>
> Possible yes, desirable unsure.

 Others might disagree


First, I absolutely do not want perfection to be the enemy of good here and
I'm interested in seeing the quick and easy fix slide in before freezes
prevent it so please interpret the following as an explanation of my
expectations and not a desire for immediate outcome for a resolution in my
bug report. I would however like to address the question of how desirable
flexibility in rescue mode is. We'll start with "desirable" is independent
of "what is actually implemented" as a desire can exist for a feature
without that feature existing as a feature existing is dependent on someone
implementing it but the desire itself is not. Now it becomes a question of
"what is desirable in Debian" and I certainly have an opinion on this
matter as a very happy user of Debian since 1995.

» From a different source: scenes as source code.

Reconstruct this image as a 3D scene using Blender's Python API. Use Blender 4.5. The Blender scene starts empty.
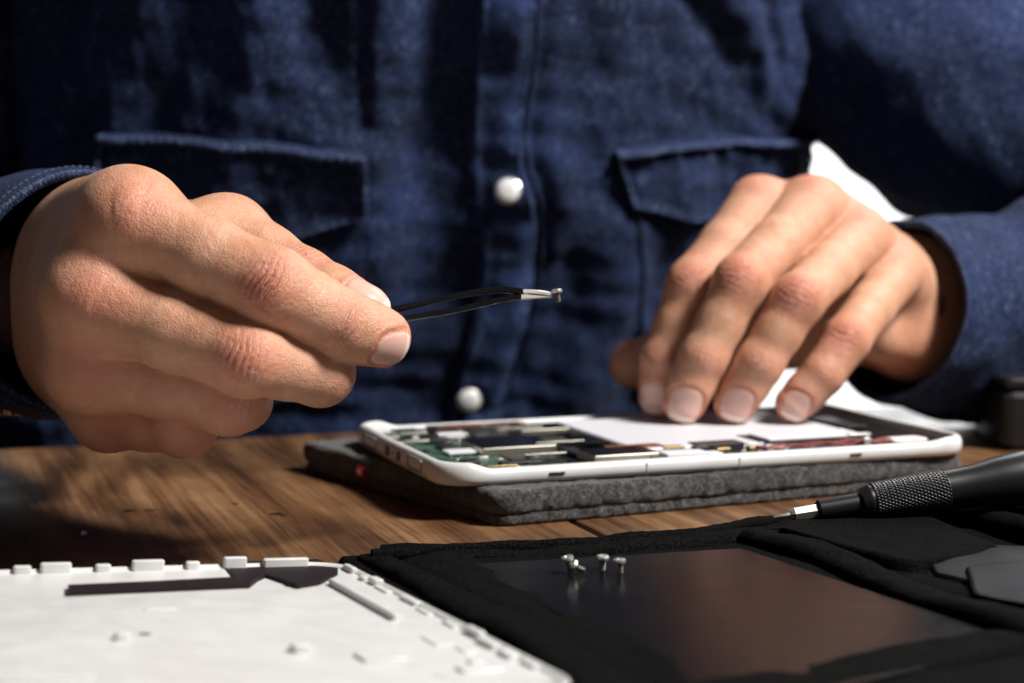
import bpy, math, random
import numpy as np
from mathutils import Vector, Matrix
random.seed(7)
RNG = np.random.default_rng(11)
SC = bpy.context.scene
COL = SC.collection

# ------------------------------------------------------------------ camera, world, light, exposure
CAMZ = 0.1145
PITCH = math.radians(5.0)
FPX = 60 / 36 * 1024.0
cd = bpy.data.cameras.new('camera')
cam = bpy.data.objects.new('camera', cd)
COL.objects.link(cam)
cam.location = (0, 0, CAMZ)
cam.rotation_euler = (math.radians(90) - PITCH, 0, 0)
cd.lens = 60
cd.sensor_width = 36
cd.clip_start = 0.01
cd.clip_end = 60
cd.dof.use_dof = True
cd.dof.focus_distance = 0.535
cd.dof.aperture_fstop = 8.4
cd.dof.aperture_blades = 7
SC.camera = cam

w = bpy.data.worlds.new('World')
SC.world = w
w.use_nodes = True
w.node_tree.nodes['Background'].inputs[0].default_value = (0.55, 0.65, 0.85, 1)
w.node_tree.nodes['Background'].inputs[1].default_value = 0.016
SC.view_settings.view_transform = 'Standard'
SC.view_settings.look = 'None'
SC.view_settings.exposure = 0
SC.view_settings.gamma = 1


def area(name, loc, target, size, power, color):
    d = bpy.data.lights.new(name, 'AREA')
    d.shape = 'RECTANGLE'
    d.size, d.size_y = size
    d.energy = power
    d.color = color
    o = bpy.data.objects.new(name, d)
    COL.objects.link(o)
    o.location = loc
    o.rotation_euler = (Vector(target) - Vector(loc)).to_track_quat('-Z', 'Y').to_euler()
    return o


area('key_light', (0.95, 0.20, 1.22), (0.0, 0.70, 0.05), (0.28, 0.32), 54, (1.0, 0.97, 0.935))
area('fill_light', (-1.3, -0.9, 1.0), (-0.05, 0.6, 0.05), (1.0, 1.0), 1.7, (0.92, 0.95, 1.0))
area('wall_light', (1.0, 2.3, 1.8), (0.9, 3.4, 0.6), (1.2, 1.2), 190, (1, 1, 1))


# ------------------------------------------------------------------ helpers
def ray(px, py):
    x = (px - 512) / FPX
    y = -(py - 341.5) / FPX
    c, s = math.cos(PITCH), math.sin(PITCH)
    return np.array([x, c + y * s, -s + y * c])


def at(px, py, Y):
    d = ray(px, py)
    return np.array([0, 0, CAMZ]) + d * (Y / d[1])


def onz(px, py, z):
    d = ray(px, py)
    return np.array([0, 0, CAMZ]) + d * ((z - CAMZ) / d[2])


def nrm(v):
    v = np.asarray(v, float)
    return v / (np.linalg.norm(v) + 1e-12)


def ss(a, b, x):
    t = np.clip((x - a) / (b - a), 0, 1)
    return t * t * (3 - 2 * t)


def empty(name, loc, label=None, cat=None, group=None, rz=0):
    o = bpy.data.objects.new(name, None)
    o.empty_display_size = 0.01
    COL.objects.link(o)
    o.location = [float(v) for v in loc]
    o.rotation_euler = (0, 0, rz)
    tag(o, label, cat, group)
    return o


def tag(o, label=None, cat=None, group=None, kind=None):
    if label: o['label'] = label
    if cat: o['category'] = cat
    if group: o['group'] = group
    if kind: o['kind'] = kind
    return o


class MB:
    """collects geometry for one mesh"""

    def __init__(s):
        s.v = []
        s.f = []
        s.n = 0

    def add(s, v, f):
        v = np.asarray(v, float).reshape(-1, 3)
        s.v.append(v)
        s.f += [tuple(int(i) + s.n for i in q) for q in f]
        s.n += len(v)
        return s

    def grid(s, P, cu=False, cv=False):
        P = np.asarray(P, float)
        nu, nv = P.shape[:2]
        idx = np.arange(nu * nv).reshape(nu, nv)
        f = []
        for i in range(nu if cu else nu - 1):
            i2 = (i + 1) % nu
            for j in range(nv if cv else nv - 1):
                j2 = (j + 1) % nv
                f.append((idx[i, j], idx[i2, j], idx[i2, j2], idx[i, j2]))
        return s.add(P.reshape(-1, 3), f)

    def tube(s, pts, rad, seg=12, cap=True, rfun=None, n=None, up=(0, 0, 1)):
        pts = np.asarray(pts, float)
        rad = np.ones(len(pts)) * rad if np.isscalar(rad) else np.asarray(rad, float)
        if n:
            pts, rad = spline(pts, rad, n)
        T = np.gradient(pts, axis=0)
        T /= np.linalg.norm(T, axis=1)[:, None] + 1e-12
        A = np.cross(T[0], up)
        if np.linalg.norm(A) < 1e-3: A = np.cross(T[0], (1, 0, 0))
        A = nrm(A)
        rings = []
        th = np.linspace(0, 2 * np.pi, seg, endpoint=False)
        for i in range(len(pts)):
            A = nrm(A - T[i] * (A @ T[i]))
            B = np.cross(T[i], A)
            r = np.full(seg, rad[i])
            if rfun is not None: r = rfun(i / (len(pts) - 1), th, r)
            rings.append(pts[i] + (np.cos(th) * r)[:, None] * A + (np.sin(th) * r)[:, None] * B)
        s.grid(np.array(rings), cv=True)
        if cap:
            o = s.n - len(pts) * seg
            s.f.append(tuple(o + k for k in range(seg))[::-1])
            s.f.append(tuple(o + (len(pts) - 1) * seg + k for k in range(seg)))
        return s

    def box(s, c, sz, M=None, bev=0.0, seg=3):
        """box with rounded vertical corners and a small chamfer on top and bottom"""
        hx, hy, hz = sz[0] / 2, sz[1] / 2, sz[2] / 2
        b = min(bev, hx * .98, hy * .98)
        if b <= 0:
            v = np.array([[x * hx, y * hy, z * hz] for z in (-1, 1) for x, y in ((-1, -1), (1, -1), (1, 1), (-1, 1))])
            f = [(3, 2, 1, 0), (4, 5, 6, 7), (0, 1, 5, 4), (1, 2, 6, 5), (2, 3, 7, 6), (3, 0, 4, 7)]
        else:
            out = rrect(hx, hy, b, seg)
            ch = min(b, hz) * .5
            loops = []
            for z, k in ((-hz, ch), (-hz + ch, 0), (hz - ch, 0), (hz, ch)):
                q = rrect(hx - k, hy - k, max(b - k, b * .3), seg)
                loops.append(np.c_[q, np.full(len(q), z)])
            m = len(out)
            v = np.concatenate(loops)
            f = [tuple(range(m))[::-1], tuple(range(3 * m, 4 * m))]
            for l in range(3):
                for i in range(m):
                    j = (i + 1) % m
                    f.append((l * m + i, l * m + j, (l + 1) * m + j, (l + 1) * m + i))
        v = v + np.asarray(c, float)
        if M is not None: v = M(v)
        return s.add(v, f)

    def build(s, name, mat, parent=None, smooth=True, bevel=0, loc=None, sub=0, world=True, angle=40):
        me = bpy.data.meshes.new(name)
        V = np.concatenate(s.v)
        base = np.zeros(3)
        if parent is not None:
            base = wloc(parent)
        elif loc is not None:
            base = np.asarray(loc, float)
        me.from_pydata((V - base).tolist() if world else V.tolist(), [], s.f)
        o = bpy.data.objects.new(name, me)
        COL.objects.link(o)
        if mat:
            me.materials.append(mat)
        if parent is not None:
            o.parent = parent
        elif loc is not None:
            o.location = [float(x) for x in base]
        if smooth:
            me.polygons.foreach_set('use_smooth', [True] * len(me.polygons))
            me.set_sharp_from_angle(angle=math.radians(angle))
        if bevel:
            b = o.modifiers.new('bevel', 'BEVEL')
            b.width = bevel
            b.segments = 2
            b.limit_method = 'ANGLE'
        if sub:
            m = o.modifiers.new('sub', 'SUBSURF')
            m.levels = m.render_levels = sub
        return o


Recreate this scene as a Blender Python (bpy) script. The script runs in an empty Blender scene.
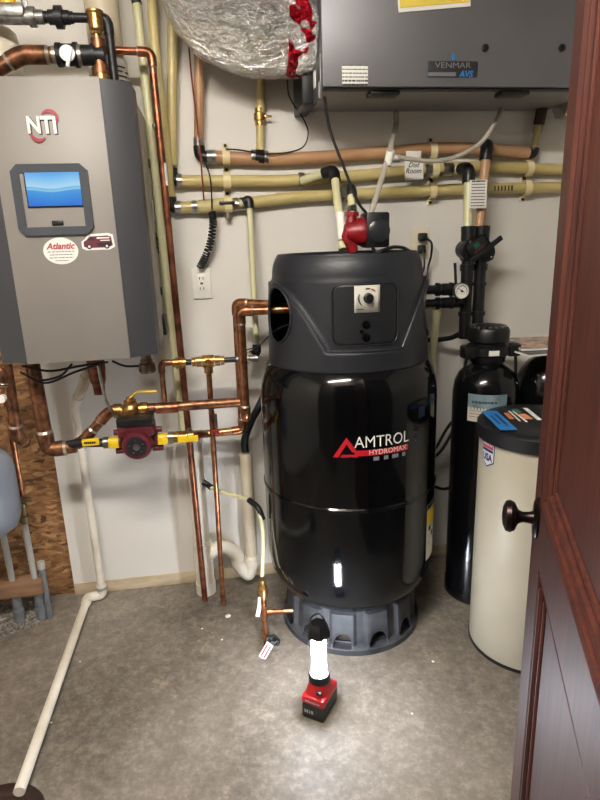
import bpy, bmesh, math, random
from mathutils import Vector, Matrix
random.seed(7)
sc = bpy.context.scene
C = sc.collection
PI = math.pi
def V(*a): return Vector(a)
# ------------------------------------------------------------------ camera
FPX = 580.0
dn = V(70, 2100, FPX).normalized()
cx_ = V(4300, -303, FPX); cx_ -= dn*cx_.dot(dn); cx_.normalize()
cy_ = cx_.cross(dn)
RM = Matrix((cx_, cy_, -dn))            # camera (right, down, forward) -> world
CAM = V(0, -2.4007, 1.5)
def ray(px, py): return RM @ V(px-300, py-400, FPX)
def P(px, py, y):
    v = ray(px, py); return CAM + v*((y-CAM.y)/v.y)
def F(px, py, z=0.0):
    v = ray(px, py); return CAM + v*((z-CAM.z)/v.z)
cam = bpy.data.cameras.new('camera'); co = bpy.data.objects.new('camera', cam); C.objects.link(co)
r_, d_, f_ = RM.col[0], RM.col[1], RM.col[2]
M4 = Matrix((r_, -d_, -f_)).transposed().to_4x4(); M4.translation = CAM
co.matrix_world = M4
cam.sensor_fit = 'VERTICAL'; cam.sensor_height = 36; cam.lens = FPX/800*36; cam.clip_start = 0.02
sc.camera = co
# ------------------------------------------------------------------ materials
def s2l(c): return tuple(((x/255)/12.92 if x/255 <= .04045 else (((x/255)+.055)/1.055)**2.4) for x in c)
MATS = {}
def mat(name, rgb, rough=.5, metal=0.0, var=0.0, scale=8.0, rgb2=None, bump=0.0, bscale=60.0, coat=0.0, emit=0.0, alpha=1.0, ecol=None, stretch=(1,1,1), detail=6, spec=None):
    if name in MATS: return MATS[name]
    m = bpy.data.materials.new(name); m.use_nodes = True
    nt = m.node_tree; b = nt.nodes['Principled BSDF']
    c = s2l(rgb)+(1,)
    b.inputs['Base Color'].default_value = c
    b.inputs['Roughness'].default_value = rough; b.inputs['Metallic'].default_value = metal
    if coat: b.inputs['Coat Weight'].default_value = coat; b.inputs['Coat Roughness'].default_value = .05
    if spec is not None: b.inputs['Specular IOR Level'].default_value = spec
    tc = nt.nodes.new('ShaderNodeTexCoord'); mp = nt.nodes.new('ShaderNodeMapping')
    mp.inputs['Scale'].default_value = stretch
    nt.links.new(tc.outputs['Object'], mp.inputs['Vector'])
    if var or rgb2:
        c2 = s2l(rgb2)+(1,) if rgb2 else tuple(x*(1-var) for x in c[:3])+(1,)
        n = nt.nodes.new('ShaderNodeTexNoise'); n.inputs['Scale'].default_value = scale; n.inputs['Detail'].default_value = detail
        nt.links.new(mp.outputs['Vector'], n.inputs['Vector'])
        r = nt.nodes.new('ShaderNodeValToRGB'); r.color_ramp.elements[0].position = .35; r.color_ramp.elements[1].position = .65
        r.color_ramp.elements[0].color = c2; r.color_ramp.elements[1].color = c
        nt.links.new(n.outputs['Fac'], r.inputs['Fac']); nt.links.new(r.outputs['Color'], b.inputs['Base Color'])
    if bump:
        n2 = nt.nodes.new('ShaderNodeTexNoise'); n2.inputs['Scale'].default_value = bscale; n2.inputs['Detail'].default_value = 4
        nt.links.new(mp.outputs['Vector'], n2.inputs['Vector'])
        bp = nt.nodes.new('ShaderNodeBump'); bp.inputs['Strength'].default_value = bump; bp.inputs['Distance'].default_value = .01
        nt.links.new(n2.outputs['Fac'], bp.inputs['Height']); nt.links.new(bp.outputs['Normal'], b.inputs['Normal'])
    if emit:
        b.inputs['Emission Color'].default_value = (s2l(ecol) if ecol else c[:3])+(1,) if ecol else c
        b.inputs['Emission Strength'].default_value = emit
    if alpha < 1: b.inputs['Alpha'].default_value = alpha
    MATS[name] = m; return m
copper = mat('copper', (170,108,80), .36, .9, scale=26, rgb2=(112,66,48), bump=.05)
copper_bright = mat('copper_bright', (196,138,98), .3, .92, scale=34, rgb2=(132,82,56))
copper_old = mat('copper_aged', (156,106,76), .4, .8, scale=34, rgb2=(84,56,42))
solder = mat('solder', (190,180,165), .35, .9)
brass = mat('brass', (196,156,96), .32, .9, scale=60, rgb2=(134,98,52))
steel = mat('steel', (190,190,186), .3, 1, scale=30, rgb2=(130,130,128))
chrome = mat('chrome', (215,215,215), .15, 1)
blackp = mat('black_plastic', (15,15,17), .42)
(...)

Debian is "The Universal Operating System" by its own definition. Universal
has an implicit definition of flexible. I'm surprised to see that offering
the user choices is not a widely agreed upon fundamental principle. My
expectation from the entire Debian ecosystem is that it will let me make
choices when possible even if those choices perhaps are wrong or may lead
to unwanted outcomes. This is a critical part of being "universal."

I'd also like to point out that derivatives of Debian that are "on rails"
already exist, such as Ubuntu, and I believe also Mint, and if I was
interested in a system that was not "universal" I would be using one of
them instead. The very thing that makes Debian what it is, at least to me,
is the flexibility and that is absolutely my expectation for its behavior
from every part of it. So I really don't understand how asking the user
what subvolume to mount could be undesirable aside from the level of extra
effort involved in the implementation itself.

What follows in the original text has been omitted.